Blog: SU Students Tackle the Problem of Food Waste at the SJIM-Albers Business Plan Competition

SU Students Tackle the Problem of Food Waste at the SJIM-Albers Business Plan Competition

Maria Blocker founder of the app Prod-Use proposes an innovative solution to the problem of food waste
February 25, 2020

On Friday, February 21, students from the three Finalist Teams in the Albers-SJIM Virtual Business Plan Competition gathered at 9pm on campus to watch a live feed of the Competition Finals.

Now in its third year, the SJIM International Virtual Business Plan Competition gives Seattle University students the opportunity to collaborate with students from St. Joseph's Institute of Management (SJIM) in Bangalore, India, to create a business solution for a pressing social problem. Teams made of mixed students from SJIM and Albers School of Business and Economics tackled the problem of food waste.

While the Albers students watched via skype call on Friday, their teammates pitched their business plans to a panel of judges in India - where it was 10:30am on Saturday.
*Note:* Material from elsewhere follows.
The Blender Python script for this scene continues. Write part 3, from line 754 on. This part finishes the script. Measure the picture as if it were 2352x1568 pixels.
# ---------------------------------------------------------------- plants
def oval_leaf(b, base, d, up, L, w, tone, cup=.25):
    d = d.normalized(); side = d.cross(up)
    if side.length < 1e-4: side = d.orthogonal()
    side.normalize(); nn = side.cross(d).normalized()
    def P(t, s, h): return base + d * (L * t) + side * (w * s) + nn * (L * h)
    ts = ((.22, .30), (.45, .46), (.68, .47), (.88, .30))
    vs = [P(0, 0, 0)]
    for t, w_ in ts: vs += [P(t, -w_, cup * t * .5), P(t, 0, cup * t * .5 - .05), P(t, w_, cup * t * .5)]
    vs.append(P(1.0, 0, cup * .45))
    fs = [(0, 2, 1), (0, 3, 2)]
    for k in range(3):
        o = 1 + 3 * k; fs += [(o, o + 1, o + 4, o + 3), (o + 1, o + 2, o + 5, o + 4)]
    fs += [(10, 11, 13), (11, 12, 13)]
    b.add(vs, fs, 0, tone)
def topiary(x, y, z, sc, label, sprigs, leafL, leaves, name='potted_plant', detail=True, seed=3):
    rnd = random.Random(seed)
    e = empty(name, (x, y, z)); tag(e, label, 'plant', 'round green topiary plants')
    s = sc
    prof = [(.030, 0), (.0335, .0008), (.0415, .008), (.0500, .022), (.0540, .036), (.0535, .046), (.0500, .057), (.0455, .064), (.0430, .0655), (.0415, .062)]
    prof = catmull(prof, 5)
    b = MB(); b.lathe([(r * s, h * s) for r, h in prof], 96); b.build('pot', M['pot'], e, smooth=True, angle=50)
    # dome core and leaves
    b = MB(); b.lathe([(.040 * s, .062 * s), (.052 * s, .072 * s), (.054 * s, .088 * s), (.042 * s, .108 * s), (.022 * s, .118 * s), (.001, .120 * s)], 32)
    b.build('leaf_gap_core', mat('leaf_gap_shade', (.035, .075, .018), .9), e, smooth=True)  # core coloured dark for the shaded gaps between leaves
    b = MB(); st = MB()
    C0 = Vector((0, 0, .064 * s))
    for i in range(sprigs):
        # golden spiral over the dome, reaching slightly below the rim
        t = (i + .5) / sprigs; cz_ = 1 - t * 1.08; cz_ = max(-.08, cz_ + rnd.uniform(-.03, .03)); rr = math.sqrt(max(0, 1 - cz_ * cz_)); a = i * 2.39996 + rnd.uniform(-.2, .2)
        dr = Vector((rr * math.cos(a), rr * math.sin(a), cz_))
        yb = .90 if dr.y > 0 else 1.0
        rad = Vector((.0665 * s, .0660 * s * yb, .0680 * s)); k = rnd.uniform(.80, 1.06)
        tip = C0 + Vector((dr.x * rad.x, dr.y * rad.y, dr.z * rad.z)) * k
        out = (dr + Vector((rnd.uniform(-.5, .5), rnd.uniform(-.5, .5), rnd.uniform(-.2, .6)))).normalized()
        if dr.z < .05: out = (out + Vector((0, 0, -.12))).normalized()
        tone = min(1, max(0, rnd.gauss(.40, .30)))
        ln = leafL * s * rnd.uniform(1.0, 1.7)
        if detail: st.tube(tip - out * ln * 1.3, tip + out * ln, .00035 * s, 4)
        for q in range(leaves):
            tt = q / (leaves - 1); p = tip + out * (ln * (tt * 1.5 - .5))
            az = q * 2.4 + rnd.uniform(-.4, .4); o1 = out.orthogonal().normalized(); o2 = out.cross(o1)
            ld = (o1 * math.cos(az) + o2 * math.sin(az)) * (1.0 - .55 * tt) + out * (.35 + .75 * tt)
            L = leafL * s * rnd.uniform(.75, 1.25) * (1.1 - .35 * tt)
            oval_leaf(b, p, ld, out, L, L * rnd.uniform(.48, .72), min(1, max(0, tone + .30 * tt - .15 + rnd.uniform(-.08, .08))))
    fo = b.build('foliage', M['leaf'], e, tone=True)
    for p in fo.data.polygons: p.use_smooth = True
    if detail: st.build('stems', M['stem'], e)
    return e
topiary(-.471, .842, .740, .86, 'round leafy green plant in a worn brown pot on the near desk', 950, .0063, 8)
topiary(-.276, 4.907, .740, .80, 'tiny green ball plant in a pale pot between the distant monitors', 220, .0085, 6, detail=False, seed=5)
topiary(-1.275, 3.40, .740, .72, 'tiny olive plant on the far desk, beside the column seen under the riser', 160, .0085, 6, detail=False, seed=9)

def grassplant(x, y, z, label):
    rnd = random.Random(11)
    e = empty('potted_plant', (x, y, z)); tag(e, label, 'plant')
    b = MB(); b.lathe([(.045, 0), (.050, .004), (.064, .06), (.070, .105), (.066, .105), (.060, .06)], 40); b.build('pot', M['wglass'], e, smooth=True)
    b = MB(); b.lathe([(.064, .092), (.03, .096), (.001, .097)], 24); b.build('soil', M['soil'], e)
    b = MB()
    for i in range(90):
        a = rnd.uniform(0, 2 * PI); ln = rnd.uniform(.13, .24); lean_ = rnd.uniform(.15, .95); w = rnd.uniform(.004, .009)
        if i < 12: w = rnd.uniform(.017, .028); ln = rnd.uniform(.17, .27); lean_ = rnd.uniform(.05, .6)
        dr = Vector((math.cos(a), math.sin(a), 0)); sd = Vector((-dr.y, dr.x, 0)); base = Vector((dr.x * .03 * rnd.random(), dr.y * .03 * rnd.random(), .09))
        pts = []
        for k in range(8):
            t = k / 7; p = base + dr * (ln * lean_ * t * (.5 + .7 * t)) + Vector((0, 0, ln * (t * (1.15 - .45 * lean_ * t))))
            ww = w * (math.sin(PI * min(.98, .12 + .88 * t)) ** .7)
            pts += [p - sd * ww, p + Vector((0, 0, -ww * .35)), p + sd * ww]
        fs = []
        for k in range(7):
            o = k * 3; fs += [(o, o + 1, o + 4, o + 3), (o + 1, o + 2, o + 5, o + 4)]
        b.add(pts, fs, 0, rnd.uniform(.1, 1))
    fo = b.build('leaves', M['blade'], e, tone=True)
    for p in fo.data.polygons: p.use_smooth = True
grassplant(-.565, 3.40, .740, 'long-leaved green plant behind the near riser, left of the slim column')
After the pitches, the Judge posed questions to each of the teams, who then quickly connected via WhatsApp for ten minutes to formulate an answer. After responding to the question the winner was announced.

Congratulations to Maria Blocker and her team for taking home the grand prize this year! Maria is a PMBA student at the Albers School of Business and Economics.

Maria and her team’s business idea is an app called Prod-Use. Prod-Use helps consumers reduce food waste by allowing them to catalog and track the food they have bought. The app then sends notifications of food that is about to expire and suggests recipes based upon what users already have in their fridge and pantry.

Here is a bit more about Prod-Use and the international experience in Maria’s own words:

What made you decide that you wanted to participate in the SJIM-Albers Business Plan Competition?

The SJIM-Albers Business Plan Competition was my first business plan competition! I wanted to enter for new experiences and challenges.

Tell us about your business.

Our business centers on an app that helps consumers reduce food waste by cataloging and tracking the users' purchased food. We also wanted to have a feature that would send users recipes based upon the food they have. Eventually, we also saw the potential for our company to partner with grocery stores. Groceries stores could promote items they have on sale to our users. Our mission is to empower the everyday consumer to be a better global citizen by reducing their food waste. Our app will help consumers shop smarter and be aware of their food consumption habits. We envision every Prod-Use user will not only change how they shop but will become a more conscious consumer.

What were some of your biggest challenges in this competition? How did you overcome them?

The biggest challenges were coming up with a product or service to solve the food waste problem but, at the same time, be financially stable. The time zone differences were also difficult. I have never collaborated with an international team before, so this was a new challenge for me. To overcome these challenges, we constantly had to communicate our ideas and be open to receiving feedback.

What were the most rewarding aspects of the competition?

I enjoyed working with other students to come up with a solution that was not only going to help people but a solution we were all passionate about. Once we nailed the app idea, the other parts of the business started to flow together because we genuinely all were excited and invested in our solution.

What advice would you give to a student who wants to enter the SJIM-Albers Business Plan Competition in the future?

I would say get creative, communicate with your team (I cannot stress with enough), and seize the opportunity to collaborate.